OBJECTIVE
Return the lines below exactly, from the first line to the line that contains "from mathutils import Vector, Matrix". Leave out pictures.

PROVIDED MATERIAL
┏━━
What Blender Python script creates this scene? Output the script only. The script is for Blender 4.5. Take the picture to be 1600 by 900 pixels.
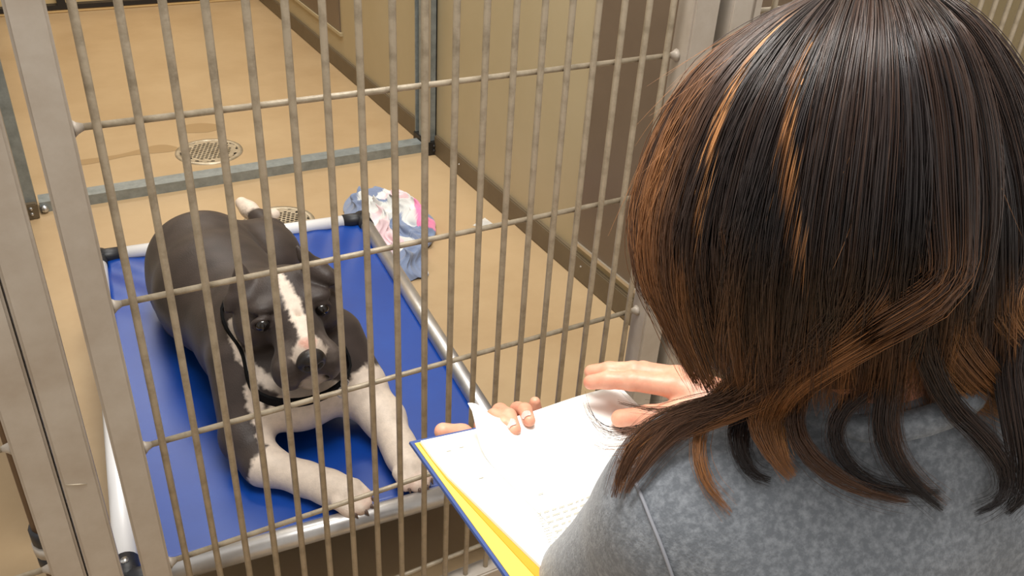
import bpy, bmesh, math, random
import numpy as np
from mathutils import Vector, Matrix

for _o in list(bpy.data.objects):
    bpy.data.objects.remove(_o, do_unlink=True)
SC = bpy.context.scene
COL = SC.collection

# ------------------------------------------------------------------ camera, world, lights
cam_d = bpy.data.cameras.new('camera')
cam_d.sensor_width = 36.0
cam_d.lens = 1357.15 * 36.0 / 1600.0
cam_d.clip_start = 0.02
cam = bpy.data.objects.new('camera', cam_d)
COL.objects.link(cam)
_r, _f, _u = Vector((0.87282, -0.48498, 0.05454)), Vector((0.43857, 0.73040, -0.52362)), Vector((0.21411, 0.48094, 0.85021))
_m = Matrix((_r, _u, -_f)).transposed().to_4x4()
_m.translation = Vector((-0.0137, -0.9193, 1.2889))
cam.matrix_world = _m
SC.camera = cam

world = bpy.data.worlds.new('world')
SC.world = world
world.use_nodes = True
world.node_tree.nodes['Background'].inputs[0].default_value = (1.0, 0.95, 0.88, 1)
world.node_tree.nodes['Background'].inputs[1].default_value = 0.45


def area(name, loc, size, power, color, rot=(0, 0, 0)):
    d = bpy.data.lights.new(name, 'AREA')
    d.shape = 'RECTANGLE'
    d.size, d.size_y = size
    d.energy = power
    d.color = color
    o = bpy.data.objects.new(name, d)
    o.location = loc
    o.rotation_euler = rot
    COL.objects.link(o)
    return o


area('aisle_ceiling_lamp', (0.30, -0.20, 2.60), (1.2, 0.5), 42, (1.0, 0.97, 0.92))
area('kennel_ceiling_lamp', (0.75, 1.75, 2.75), (1.2, 0.4), 23, (1.0, 0.95, 0.87))
area('run_ceiling_lamp', (0.5, 3.9, 2.75), (1.2, 0.4), 20, (1.0, 0.93, 0.82))

vs = SC.view_settings
vs.view_transform = 'Standard'
vs.look = 'None'
vs.exposure = 0.55
vs.gamma = 1.0
vs.use_curve_mapping = False

# ------------------------------------------------------------------ helpers
PI = math.pi


def lin(c):
    return tuple(((x / 255.0) / 12.92 if x / 255.0 <= 0.04045 else ((x / 255.0 + 0.055) / 1.055) ** 2.4) for x in c) + (1.0,)


MATS = {}


def mat(name, col, rough=0.6, metal=0.0, spec=0.5, noise=None, bump=None, coat=0.0, attr=None, sheen=0.0, sss=0.0):
    """procedural material: colour or two-colour noise, optional bump (scale, strength)"""
    m = bpy.data.materials.new(name)
    m.use_nodes = True
    nt = m.node_tree
    N, L = nt.nodes, nt.links
    b = N['Principled BSDF']
    b.inputs['Roughness'].default_value = rough
    b.inputs['Metallic'].default_value = metal
    b.inputs['Specular IOR Level'].default_value = spec
    if coat:
        b.inputs['Coat Weight'].default_value = coat
        b.inputs['Coat Roughness'].default_value = 0.2
    if sheen:
        b.inputs['Sheen Weight'].default_value = sheen
        b.inputs['Sheen Roughness'].default_value = 0.5
    if sss:
        b.inputs['Subsurface Weight'].default_value = sss
        b.inputs['Subsurface Radius'].default_value = (0.01, 0.004, 0.002)
        b.inputs['Subsurface Scale'].default_value = 0.4
    b.inputs['Base Color'].default_value = lin(col)
    tc = N.new('ShaderNodeTexCoord')
    src = None
    if attr:
        a = N.new('ShaderNodeAttribute')
        a.attribute_name = attr
        src = a.outputs['Color']
    if noise:
        col2, scale, lo, hi = noise[:4]
        n = N.new('ShaderNodeTexNoise')
        n.inputs['Scale'].default_value = scale
        n.inputs['Detail'].default_value = 6
        n.inputs['Roughness'].default_value = 0.65
        if len(noise) > 4:
            mp = N.new('ShaderNodeMapping')
            mp.inputs['Scale'].default_value = noise[4]
            L.new(tc.outputs['Object'], mp.inputs['Vector'])
            L.new(mp.outputs['Vector'], n.inputs['Vector'])
        else:
            L.new(tc.outputs['Object'], n.inputs['Vector'])
        mr = N.new('ShaderNodeMapRange')
        mr.inputs['From Min'].default_value = lo
        mr.inputs['From Max'].default_value = hi
        L.new(n.outputs['Fac'], mr.inputs['Value'])
        mx = N.new('ShaderNodeMix')
        mx.data_type = 'RGBA'
        L.new(mr.outputs['Result'], mx.inputs[0])
        mx.inputs[7].default_value = lin(col2)
        if src is not None:
            L.new(src, mx.inputs[6])
            mul = N.new('ShaderNodeMath')
            mul.operation = 'MULTIPLY'
            mul.inputs[1].default_value = 0.2
            L.new(mr.outputs['Result'], mul.inputs[0])
            L.new(mul.outputs[0], mx.inputs[0])
        else:
            mx.inputs[6].default_value = lin(col)
        src = mx.outputs[2]
    if src is not None:
        L.new(src, b.inputs['Base Color'])
    if bump:
        n2 = N.new('ShaderNodeTexNoise')
        n2.inputs['Scale'].default_value = bump[0]
        n2.inputs['Detail'].default_value = 4
        L.new(tc.outputs['Object'], n2.inputs['Vector'])
        bp = N.new('ShaderNodeBump')
        bp.inputs['Strength'].default_value = bump[1]
        bp.inputs['Distance'].default_value = bump[2] if len(bump) > 2 else 0.002
        L.new(n2.outputs['Fac'], bp.inputs['Height'])
        L.new(bp.outputs['Normal'], b.inputs['Normal'])
    MATS[name] = m
    return m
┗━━
EXERCISE SOLUTION
What Blender Python script creates this scene? Output the script only. The script is for Blender 4.5. Take the picture to be 1600 by 900 pixels.
import bpy, bmesh, math, random
import numpy as np
from mathutils import Vector, Matrix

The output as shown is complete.